While features are critical, you’ll also want to evaluate the provider behind the solution. A solid partner will offer a robust platform, deliver superior support, and evolve with your business needs. 

Some questions to ask yourself when evaluating the right solution and partner include:  

  • What capabilities does it provide? Does the platform cover all your pivotal needs?  
  • Can it scale? Can the solution grow with your business, delivering the same value whether you're a small enterprise or a global behemoth? 
  • What kind of customer support service does it provide? If you run into any problems, will you be able to easily connect with someone for help?  
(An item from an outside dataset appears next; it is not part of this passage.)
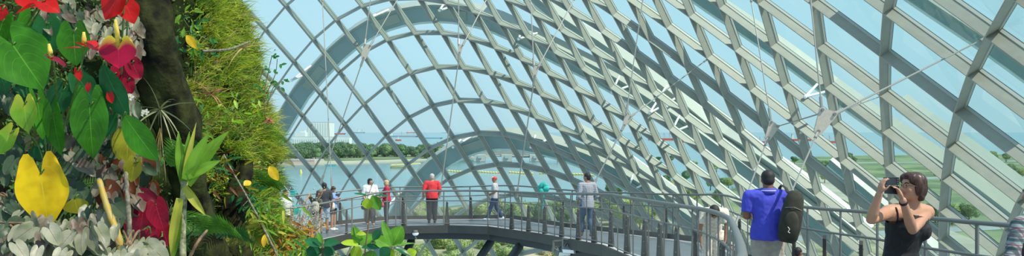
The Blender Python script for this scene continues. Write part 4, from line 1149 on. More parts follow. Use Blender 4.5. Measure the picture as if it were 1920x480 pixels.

Implementing AR/AP automation 

Once you’ve settled on a solution, you’ll then need to implement it. Develop a well-defined project plan to supervise the transition and consider phased rollouts for complex systems. 

Below are the steps you’ll want to take when implementing automation into your invoicing:  

  • Set goals. Decide what success looks like for your firm. Is it a decrease in DSO, an increase in punctual payments, or simply liberating your team's time for higher-value tasks? 
  • Data clean-up and preparation. Before launching new systems, ensure your data is correct. This might mean cleaning outdated data and establishing sound data governance practices. 
  • Talk to your team. Your people are at the heart of this transformation. Give them with the knowledge to adapt to new tools and workflows effectively. 
  • Take your time and roll out in stages. Tackle one segment at a time to manage change effectively and learn from each phase before scaling up. 

How AI/ML will factor into AR/AP 

Artificial intelligence (AI) and machine learning (ML) represent the next evolution in AR/AP automation, promising even greater levels of efficiency and insight. AI/ML technologies can: 

  • Automatically categorize invoices. Reduce manual data entry with optical character recognition (OCR) to process invoices. 
  • Forecast payment behaviors. Predict when clients are likely to pay and customize follow-up strategies accordingly. 
  • Identify payment patterns. Provide analytics that point out potential cash flow obstructions and areas for growth. 

It’s this kind of next-level functionality that refines your AR and AP processes, decreasing the time it takes to close payments even further.   

Preparing for AI 

The adoption of AI/ML technology starts with gauging how ready your firm is to make that leap.  

  • Standardize your data and processes. AI thrives on consistency. Ensure your workflows are standardized and universally understood to reap maximum benefits. 
  • Organize your data. Clear categorization and storage protocols are what fuel AI algorithms. 
  • Encourage adoption at multiple levels of your organization. Encourage a culture of data-driven decision-making and continuous improvement to create an environment where AI can thrive. 
  • Stay secure. Using AI requires having sound cybersecurity principles in place to safeguard sensitive financial information. 

Automating your AR and AP processes not only saves you time and expedites invoice closure but also enhances the service you provide to your clients, strengthening your finances. Automated AR and AP is the key to getting paid – and making payments – faster, more consistently, and with less hassle.